**Input rows**

-- BEGIN --

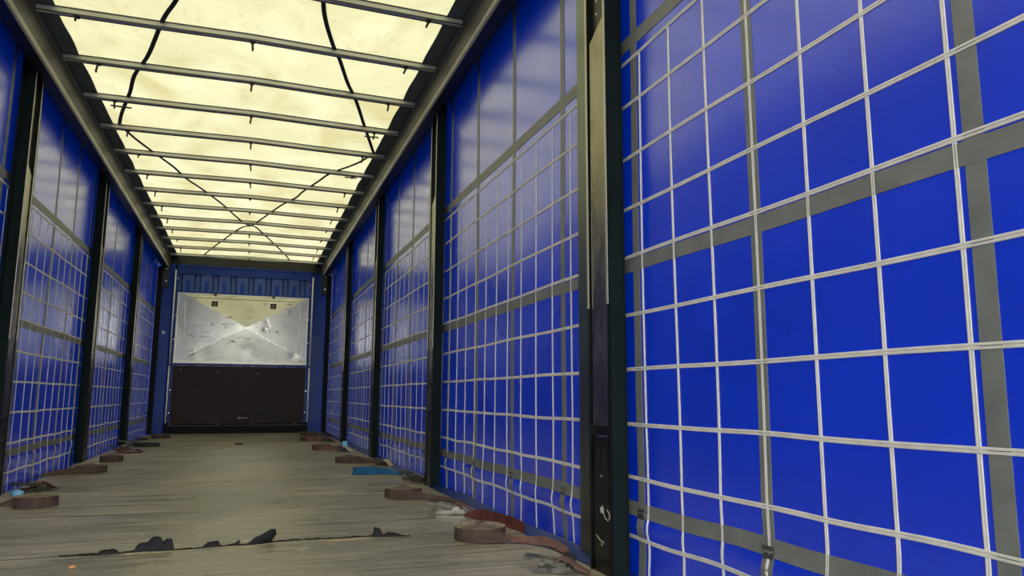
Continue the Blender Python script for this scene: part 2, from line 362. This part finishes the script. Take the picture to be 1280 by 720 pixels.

-- END --
-- BEGIN --

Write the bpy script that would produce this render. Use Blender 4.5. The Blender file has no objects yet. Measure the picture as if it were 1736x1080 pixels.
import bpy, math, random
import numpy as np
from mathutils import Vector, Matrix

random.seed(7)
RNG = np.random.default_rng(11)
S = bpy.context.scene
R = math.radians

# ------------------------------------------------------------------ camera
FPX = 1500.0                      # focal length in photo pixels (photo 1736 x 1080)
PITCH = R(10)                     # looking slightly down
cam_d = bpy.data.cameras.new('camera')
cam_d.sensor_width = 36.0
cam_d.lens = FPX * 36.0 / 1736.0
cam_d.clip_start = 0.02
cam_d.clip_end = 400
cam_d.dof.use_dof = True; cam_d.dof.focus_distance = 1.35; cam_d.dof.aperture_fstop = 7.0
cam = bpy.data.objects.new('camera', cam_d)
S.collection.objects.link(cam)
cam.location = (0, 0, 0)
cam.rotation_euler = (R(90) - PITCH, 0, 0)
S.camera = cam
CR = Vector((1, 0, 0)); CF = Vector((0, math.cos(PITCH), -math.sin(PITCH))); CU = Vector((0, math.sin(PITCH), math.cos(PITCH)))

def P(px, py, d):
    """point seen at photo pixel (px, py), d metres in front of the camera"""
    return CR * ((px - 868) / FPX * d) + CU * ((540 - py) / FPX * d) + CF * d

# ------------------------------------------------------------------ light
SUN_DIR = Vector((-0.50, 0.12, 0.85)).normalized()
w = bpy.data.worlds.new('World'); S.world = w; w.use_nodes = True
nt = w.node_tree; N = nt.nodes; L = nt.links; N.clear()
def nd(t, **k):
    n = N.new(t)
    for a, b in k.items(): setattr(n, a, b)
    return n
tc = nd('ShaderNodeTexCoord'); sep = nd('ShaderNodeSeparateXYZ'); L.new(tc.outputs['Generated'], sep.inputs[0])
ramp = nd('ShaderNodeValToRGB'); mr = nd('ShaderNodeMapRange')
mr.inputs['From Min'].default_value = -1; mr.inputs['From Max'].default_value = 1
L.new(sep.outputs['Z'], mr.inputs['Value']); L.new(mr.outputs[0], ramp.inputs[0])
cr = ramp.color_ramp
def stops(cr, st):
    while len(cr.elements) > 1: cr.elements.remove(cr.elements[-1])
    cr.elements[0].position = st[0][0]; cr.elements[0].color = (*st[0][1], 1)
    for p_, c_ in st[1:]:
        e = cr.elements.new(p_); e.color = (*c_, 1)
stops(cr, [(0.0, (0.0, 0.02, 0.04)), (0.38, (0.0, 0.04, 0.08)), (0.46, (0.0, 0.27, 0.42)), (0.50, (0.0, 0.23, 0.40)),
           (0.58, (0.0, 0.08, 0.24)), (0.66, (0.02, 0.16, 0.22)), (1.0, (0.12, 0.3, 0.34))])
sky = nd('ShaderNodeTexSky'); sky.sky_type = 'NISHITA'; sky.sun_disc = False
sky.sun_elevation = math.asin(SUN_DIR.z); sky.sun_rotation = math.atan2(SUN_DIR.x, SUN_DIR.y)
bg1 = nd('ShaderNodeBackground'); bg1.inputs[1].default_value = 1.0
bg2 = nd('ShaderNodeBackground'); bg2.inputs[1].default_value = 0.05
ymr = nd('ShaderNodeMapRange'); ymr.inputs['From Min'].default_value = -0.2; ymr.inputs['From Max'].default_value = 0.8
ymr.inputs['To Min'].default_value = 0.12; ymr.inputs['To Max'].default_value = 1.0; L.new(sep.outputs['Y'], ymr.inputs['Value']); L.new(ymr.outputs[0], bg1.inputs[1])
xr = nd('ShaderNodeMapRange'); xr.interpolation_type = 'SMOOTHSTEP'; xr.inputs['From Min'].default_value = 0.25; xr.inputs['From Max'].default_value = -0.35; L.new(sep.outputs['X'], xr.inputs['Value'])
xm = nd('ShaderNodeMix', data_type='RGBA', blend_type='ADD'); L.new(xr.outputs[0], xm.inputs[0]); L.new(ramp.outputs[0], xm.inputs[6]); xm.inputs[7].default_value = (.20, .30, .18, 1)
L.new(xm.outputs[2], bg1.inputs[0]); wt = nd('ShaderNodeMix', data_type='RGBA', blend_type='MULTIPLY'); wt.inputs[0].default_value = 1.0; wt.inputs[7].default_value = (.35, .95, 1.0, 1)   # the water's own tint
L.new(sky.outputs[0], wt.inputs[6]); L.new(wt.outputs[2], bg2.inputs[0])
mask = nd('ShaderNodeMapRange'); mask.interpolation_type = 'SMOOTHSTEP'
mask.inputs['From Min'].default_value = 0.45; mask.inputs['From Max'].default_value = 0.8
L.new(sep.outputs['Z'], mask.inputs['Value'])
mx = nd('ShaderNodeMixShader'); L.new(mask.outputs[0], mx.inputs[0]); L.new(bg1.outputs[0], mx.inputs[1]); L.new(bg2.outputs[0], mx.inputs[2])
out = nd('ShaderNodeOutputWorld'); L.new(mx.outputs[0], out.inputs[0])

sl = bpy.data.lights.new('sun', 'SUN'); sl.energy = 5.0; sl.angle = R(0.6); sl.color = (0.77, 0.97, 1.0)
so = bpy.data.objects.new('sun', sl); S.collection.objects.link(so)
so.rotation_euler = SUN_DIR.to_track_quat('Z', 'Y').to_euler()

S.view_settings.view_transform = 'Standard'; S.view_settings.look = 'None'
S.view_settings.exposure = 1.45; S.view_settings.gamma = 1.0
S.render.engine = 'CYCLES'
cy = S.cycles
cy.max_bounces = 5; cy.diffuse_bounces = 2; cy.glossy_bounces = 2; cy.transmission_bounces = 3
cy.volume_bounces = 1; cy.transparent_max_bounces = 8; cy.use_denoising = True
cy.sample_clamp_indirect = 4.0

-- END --

From the records above, copy out the line with "Write the bpy", the line with "CR = Vector((1, 0, 0));", and every line between them, word for word.

**Answer for this exercise**
Write the bpy script that would produce this render. Use Blender 4.5. The Blender file has no objects yet. Measure the picture as if it were 1736x1080 pixels.
import bpy, math, random
import numpy as np
from mathutils import Vector, Matrix

random.seed(7)
RNG = np.random.default_rng(11)
S = bpy.context.scene
R = math.radians

# ------------------------------------------------------------------ camera
FPX = 1500.0                      # focal length in photo pixels (photo 1736 x 1080)
PITCH = R(10)                     # looking slightly down
cam_d = bpy.data.cameras.new('camera')
cam_d.sensor_width = 36.0
cam_d.lens = FPX * 36.0 / 1736.0
cam_d.clip_start = 0.02
cam_d.clip_end = 400
cam_d.dof.use_dof = True; cam_d.dof.focus_distance = 1.35; cam_d.dof.aperture_fstop = 7.0
cam = bpy.data.objects.new('camera', cam_d)
S.collection.objects.link(cam)
cam.location = (0, 0, 0)
cam.rotation_euler = (R(90) - PITCH, 0, 0)
S.camera = cam
CR = Vector((1, 0, 0)); CF = Vector((0, math.cos(PITCH), -math.sin(PITCH))); CU = Vector((0, math.sin(PITCH), math.cos(PITCH)))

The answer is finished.